In the end though I had to bring in the while loop to solve reading the multiple-digit numbers issue. I think I still managed to keep it simple enough. Thanks a ton millimoose and everyone else for chipping in!
A straightforward solution:
If a char is different, make a new group. Otherwise append it to the last group. Finally count all groups and join them.
def packer(s):
groups = []
last_char = None
for c in s:
if c == last_char:
groups[-1].append(c)
else:
groups.append([c])
last_char = c
return ''.join('%s%s'%(g[0], len(g)) for g in groups)
Another approach is using re.
Regex r'(.)\1+' can match consecutive characters longer than 1. And with re.sub you can easily encode it:
regex = re.compile(r'(.)\1+')
def replacer(match):
return match.group(1) + str(len(match.group(0)))
regex.sub(replacer, 'aaabbkka')
#=> 'a3b2k2a'
I think You can use `itertools.grouby' function
for example
import itertools
data = 'aaassaaasssddee'
groupped_data = ((c, len(list(g))) for c, g in itertools.groupby(data))
result = ''.join(c + (str(n) if n > 1 else '') for c, n in groupped_data)

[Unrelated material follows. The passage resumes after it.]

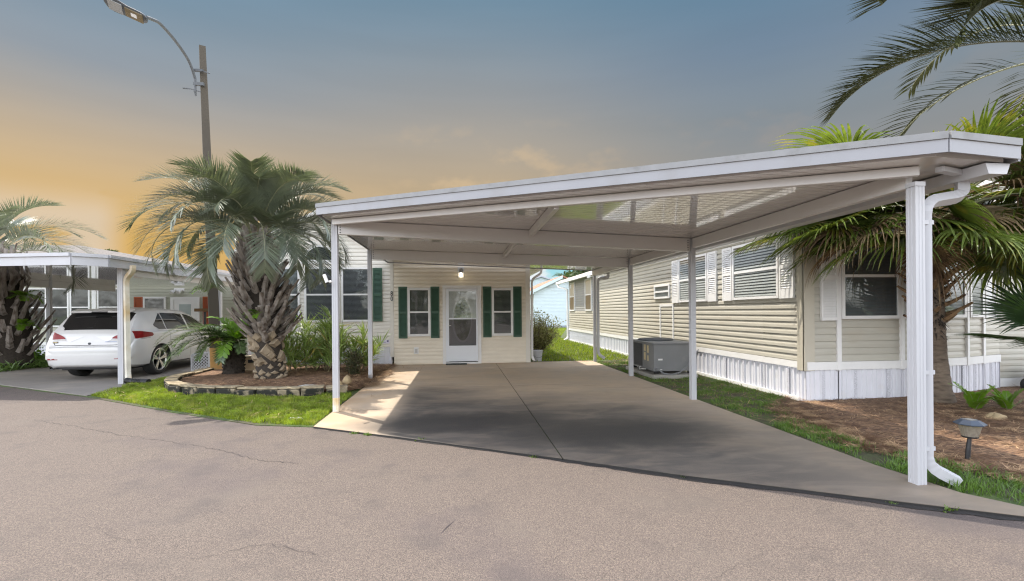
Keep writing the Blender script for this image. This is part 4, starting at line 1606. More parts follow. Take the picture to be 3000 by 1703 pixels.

of course one can make this code more readable using generator instead of generator statement
This is an implementation of the algorithm I outlined in the comments:
from itertools import takewhile, count, islice, izip
def consume(items):
from collections import deque
deque(items, maxlen=0)
def ilen(items):
result = count()
consume(izip(items, result))
return next(result)
def pack_or_unpack(data):
start = 0
result = []
while start < len(data):
if data[start].isdigit():
# `data` is packed, bail
return unpack(data)
run = run_len(data, start)
# append the character that might repeat
result.append(data[start])
if run > 1:
# append the length of the run of characters
result.append(str(run))
start += run
return ''.join(result)
def run_len(data, start):
"""Return the end index of the run of identical characters starting at
`start`"""
return start + ilen(takewhile(lambda c: c == data[start],
islice(data, start, None)))
def unpack(data):
result = []
for i in range(len(data)):
if data[i].isdigit():
# skip digits, we'll look for them below
continue
# packed character
c = data[i]
# number of repetitions
n = 1
if (i+1) < len(data) and data[i+1].isdigit():
# if the next character is a digit, grab all the digits in the
# substring starting at i+1
n = int(''.join(takewhile(str.isdigit, data[i+1:])))
# append the repeated character
result.append(c*n) # multiplying a string with a number repeats it
return ''.join(result)
print pack_or_unpack('aaabbc')
print pack_or_unpack('a3b2c')
print pack_or_unpack('a10')
print pack_or_unpack('b5c5')
print pack_or_unpack('abc')
A regex-flavoured version of unpack() would be:
import re
UNPACK_RE = re.compile(r'(?P<char> [a-zA-Z]) (?P<count> \d+)?', re.VERBOSE)
def unpack_re(data):
matches = UNPACK_RE.finditer(data)
pairs = ((m.group('char'), m.group('count')) for m in matches)
return ''.join(char * (int(count) if count else 1)
for char, count in pairs)
This code demonstrates the most straightforward (or "basic") approach of implementing that algorithm. It's not particularly elegant or idiomatic or necessarily efficient. (It would be if written in C, but Python has the caveats such as: indexing a string copies the character into a new string, and algorithms that seem to copy data excessively might be faster than trying to avoid this if the copying is done in C and the workaround was implemented with a Python loop.)